連結貸借対照表(2015年12月24日)

6期生の武内です。12月24日のゼミ活動を報告します。遅くなりすいません。
11章の連結貸借対照表からです。連結貸借対照表は、企業全体としてみた場合の資金調達の源泉と、調達された資金が各種の資金に投下されている実態を対比して示すことにより、企業集団の財政状態を表す書面である。連結貸借対照表は、親会社と連結子会社の個別貸借対照表を基礎とし、①同じ項目の金額を合算→②集団内部での取引から生じている項目を相殺消去して作成する。相殺消去が必要な項目は「債権と債務の相殺消去」と「親会社から子会社への出資」がある。

親会社から子会社への掛け売上があった場合、親会社の貸借対照表は売掛金を記載、子会社の貸借対照表には買掛金を記載する。これは企業集団にとっての資産には該当しないので相殺消去しなければならない。親会社から子会社へ出資があった場合、親会社の貸借対照表には子会社株式として固定資産の区分に記載、子会社の貸借対照表には非支配株主持ち分と合算のうえ、株主資本として記載される。非支配株主持ち分は自己資本に該当しないが、返済を要しないので負債でもない。そのため、非支配持ち分は純資産の部で株主資本とは区別して表示する。

子会社の純資産のうち親会社持ち分は、親会社の貸借対照表に記載された子会社株式と相殺消去する必要がある(投資と資本の相殺消去)。親会社が子会社の営業を支配する権利を得る目的で、余分に払った額を「のれん」といい、20年以内の所定の年数に規則的な方法で償却し、連結損益計算書に連結決算上の費用として掲載する。在外子会社の外貨表示の貸借対照表を日本円に換算しなおしたとき生じる差額を「為替換算調整勘定」として連結貸借対照表の純資産の部に記載する。
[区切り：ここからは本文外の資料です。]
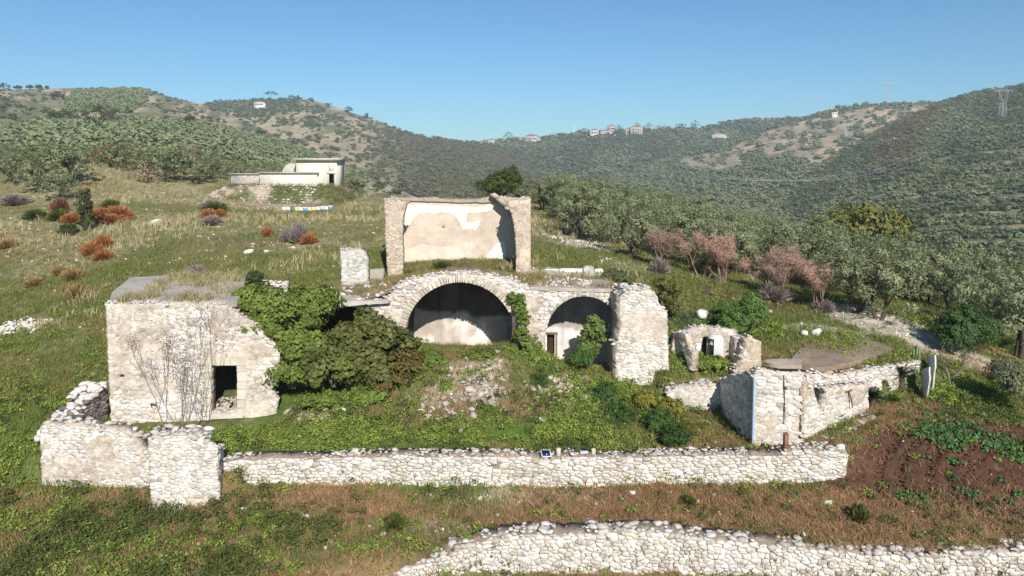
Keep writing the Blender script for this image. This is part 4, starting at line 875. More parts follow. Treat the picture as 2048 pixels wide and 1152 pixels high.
# the stony mound below
mx = (A3[0] + B[0]) / 2; mb = MB(); gx_, gy_ = np.meshgrid(np.arange(-11, 9.01, .35), np.arange(-7.5, 6.01, .35))
cxm, cym = P(575, 380, Yh)[0], Yh + .2; zt__ = A[2] + .05
X_ = cxm + gx_; Y_ = cym + gy_; gz = ground_z(X_, Y_); e = np.sqrt((np.maximum(np.abs(gx_ + .6) - 6.2, 0) / 4.0) ** 2 + (np.maximum(np.abs(gy_ - 1.4) - 2.6, 0) / 4.2) ** 2)
Zm = gz - .3 + (zt__ - gz + .3) * sst(1.0, .05, e) + .25 * (fbm(X_, Y_, 6) - .5) + 1.0 * sst(2.2, 0, np.abs(gy_ - 3.4)) * sst(-6, -4, gx_) * sst(2.2, 0, gx_)
c = cm(C_rub, C_green * .8, sst(.42, .56, fbm(X_ * .4, Y_ * .4, 41)))
id_ = np.arange(X_.size).reshape(X_.shape); q = np.stack([id_[:-1, :-1], id_[:-1, 1:], id_[1:, 1:], id_[1:, :-1]], -1).reshape(-1, 4)
mb.add(np.stack([X_, Y_, Zm], -1).reshape(-1, 3), q, c.reshape(-1, 3)); tag(mb.obj('mound', M_ground, smooth=True), kind='structure')
MOUND = (X_, Y_, Zm)
hcols = [((.75,.75,.72),'white'),((.7,.7,.66),'off white'),((.08,.2,.16),'dark green'),((.72,.55,.12),'ochre'),((.75,.72,.62),'cream'),((.1,.35,.6),'bright blue'),((.7,.66,.5),'pale buff'),((.75,.7,.1),'yellow'),((.66,.72,.72),'pale grey'),((.5,.5,.65),'lilac'),((.75,.74,.7),'plain white'),((.1,.3,.4),'teal')]
first = None
for i, (hc, nm) in enumerate(hcols):
    u = 569 + i * 8.4; c = P(u, 421, 86.3); gz_ = float(ground_z(c[0], c[1]))
    lab = f'{nm} lidded bee hive, ' + ('first in the row from the left' if i == 0 else f'standing right of the {hcols[i-1][1]} hive')
    t = thing('bee_hive', (c[0], c[1], gz_ + .1), lab, 'bee hive', 'bee hives in a row below the mound')
    mb = MB(); box(mb, (0, 0, .22), (.44, .5, .3), hc, bev=.01); mb.obj('hive_body', M_paint, t); mb = MB(); box(mb, (0, 0, .42), (.49, .55, .1), (.72,.72,.7) if i % 2 else hc, bev=.01); mb.obj('lid', M_paint, t)
    mb = MB(); 
    for sx in (-.16, .16): box(mb, (sx, 0, -.02), (.08, .5, .2), (.3,.26,.2))
    mb.obj('stand', M_bark, t)
r9 = np.random.default_rng(44); pos = []
for k in range(260):
    c = P(r9.uniform(424, 474), r9.uniform(806, 824), 32.0); x, y = c[0], 31.75 + abs(r9.normal()) * .8; pos.append((x, y, .0 + float(ground_z(x, y)) + .55 * math.exp(-((y - 32.6) / .8) ** 2) * r9.random()))
m9 = MB(); rocks(m9, pos, .05 + .13 * r9.random(260) ** 2, mixc((.55,.5,.43), (.36,.3,.25), r9.random(260)), 45); tag(m9.obj('doorway_rubble', M_stone), kind='stuff', label='rubble fallen inside the doorway of the stone house')
# ------------------------------------------------------------------ vegetation kit
def leafcloud(mb, cl, per, size, colA, colB, r, flat=0.5, mat=0, up=0.0, asp=0.5, shell=0.55, tintc=0.5, ctr=None):
    """cl: Nx4 clump centres + radius; per: leaves in each clump"""
    cl = np.asarray(cl, float); n = len(cl); k = np.repeat(np.arange(n), per); N = len(k)
    d = r.normal(size=(N, 3)); d /= np.linalg.norm(d, axis=1)[:, None]; rad = shell + (1.08 - shell) * r.random(N) ** 0.6
    sc = np.array([1, 1, 1 - flat * 0.5]); c = cl[k, :3] + d * (cl[k, 3] * rad)[:, None] * sc
    if ctr is not None: oc = c - np.asarray(ctr, float); d = d * .45 + oc / (np.linalg.norm(oc, axis=1)[:, None] + 1e-6) * .9
    nr = d + r.normal(size=(N, 3)) * 0.5 + np.array([0, 0, up]); nr /= np.linalg.norm(nr, axis=1)[:, None]
    a = np.cross(nr, r.normal(size=(N, 3))); a /= np.linalg.norm(a, axis=1)[:, None]; b = np.cross(nr, a)
    s = size * r.uniform(0.6, 1.35, N); a = a * (s * 0.5)[:, None]; b = b * (s * 0.5 * asp)[:, None]
    V = np.stack([c - a, c + b - a * .1, c + a, c - b - a * .1], 1).reshape(-1, 3)
    tc = r.random(n)[k] * tintc + r.random(N) * (1 - tintc); col = mixc(colA, colB, tc)
    mb.add(V, np.arange(4 * N).reshape(-1, 4), np.repeat(col, 4, 0), mat)
def crown(r, c, rad, n, cr, low=-0.5, fill=0.25):
    out = []
    while len(out) < n:
        d = r.normal(size=3); d /= np.linalg.norm(d)
        if d[2] < low: continue
        t = 1.0 if r.random() > fill else r.random() ** .5
        out.append((*(np.array(c) + d * t * np.array(rad)), cr * r.uniform(0.7, 1.3)))
    return np.array(out)
def proto(name, parts, label, cat, group=None):
    t = thing(name, (0, 0, 0), label, cat, group)
    for nm, mb, m in parts: mb.obj(nm, m, t)
    return t
class Stock:
    """the first placing moves the original, the following ones copy it"""
    def __init__(s, t): s.t = t; s.used = False; s.g = t.get('group')
    def put(s, loc, rz=0, sc=1, label=None, group=None):
        sc = sc if hasattr(sc, '__len__') else (sc,) * 3
        if not s.used:
            s.used = True; o = s.t; o.location = loc; o.rotation_euler = (0, 0, rz); o.scale = sc
            if label: o['label'] = label
        else: o = dup(s.t, loc, rz, sc, label)
        g = group or s.g
        if group == '' or not g:
            if 'group' in o: del o['group']
        else: o['group'] = g
        return o
    def gone(s):
        if not s.used:
            for c in list(s.t.children): bpy.data.objects.remove(c)
            bpy.data.objects.remove(s.t)
def gz1(x, y): return float(ground_z(np.array([x]), np.array([y]))[0])
def foot(u, v, Y0=30, Y1=160):
    """where the sight line through a pixel meets the ground"""
    rx, rz = ray(u, v); Y = np.arange(Y0, Y1, .1); d = CZ + rz * Y - ground_z(rx * Y, Y); k = np.where(d < 0)[0]
    y = Y[k[0]] if len(k) else Y1
    return np.array([rx * y, y, gz1(rx * y, y)])
def branches(mb, r, p, d, L, rad, depth, col, spread=0.6, up=0.15, n=3, tips=None, sub=3):
    pts = [np.array(p, float)]; d = np.array(d, float)
    for k in range(sub):
        d = d + r.normal(size=3) * 0.13 + np.array([0, 0, up * .3]); d /= np.linalg.norm(d); pts.append(pts[-1] + d * L / sub)
    tube(mb, pts, list(np.linspace(rad, rad * .62, sub + 1)), 5 if depth > 1 else 3, col, cap=False)
    if tips is not None and depth <= 1: tips.append(pts[-1]); tips.append(pts[-2])
    if depth > 0:
        for q in range(n):
            e = d + r.normal(size=3) * spread; e[2] += up; e /= np.linalg.norm(e)
            branches(mb, r, pts[-1] if q < 2 else pts[-2], e, L * r.uniform(.6, .82), rad * .58, depth - 1, col, spread, up, n, tips, sub)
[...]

連結損益計算書は企業集団全体が1年間の活動により、どのような源泉からいくらの純利益を獲得したか示す書面である。この連結計算書は親会社と連結子会社の同じ項目同士の金額を合算するとともに、集団内部での取引から生じている項目を相殺消去して作成する。
相殺消去しなければならない項目には2つのタイプがある。①は親会社と子会社の間の内部取引の相殺消去である。この内部取引とは例えば子会社が計上した親会社に対する売上高や親会社が計上した子会社に対する仕入れ高などである。②は期末在庫などに含まれる未実現炉駅の消去である。個別財務諸表上では利益でも企業集団全体の観点から見てまだ実現していない利益は評価額から除去しなければならない。このように作成された連結損益計算書には次のような連結決算の項目が登場する。①非支配株主・親会社株主に帰属する当期純利益②のれん償却額③持分法による投資利益
① 連結損益計算書では当期純利益も合算されて作成されるが子会社の当期純利益のうち非支配株主の持株比率に相当する額は当然「非支配株主に帰属する当期純利益」という項目でその額が把握され、企業集団全体の当期純利益からその額が控除される。これが「親会社株主に帰属する当期純利益」である。
② 連結貸借対照表の作成の際に生じたのれんの償却額のこと。
③ 重要栄に乏しいなどの理由で連結されなかった子会社や関連子会社のりえきのうち親会社の持株比率に見合う額を連結損益計算書に計上するための項目のこと。

関連会社と非連結会社の業績は持分法と呼ばれる会計処理方法を通じて連結財務諸表の中に反映されていく。連結決算では子会社と親会社の財務諸表を丸ごと合算していたが持分法では関連・非連結会社の純資産の変化額のうち親会社の持分額を利益や損失として連結損益計算書に計上する。

国際会計基準では連結財務諸表に企業集団全体の包括利益が表示されている。そのことから日本でも国際会計基準との統合のために、平成22年4月以降に開始する年度の連結財務諸表には包括利益の情報を表示しなければならなくなった。連結ベースの包括利益は4節で説明した当期純利益と同様に「親会社株主に帰属する額」、「非支配株主に帰属する額」の両方を含めて算定される。

以上です。ありがとうございました。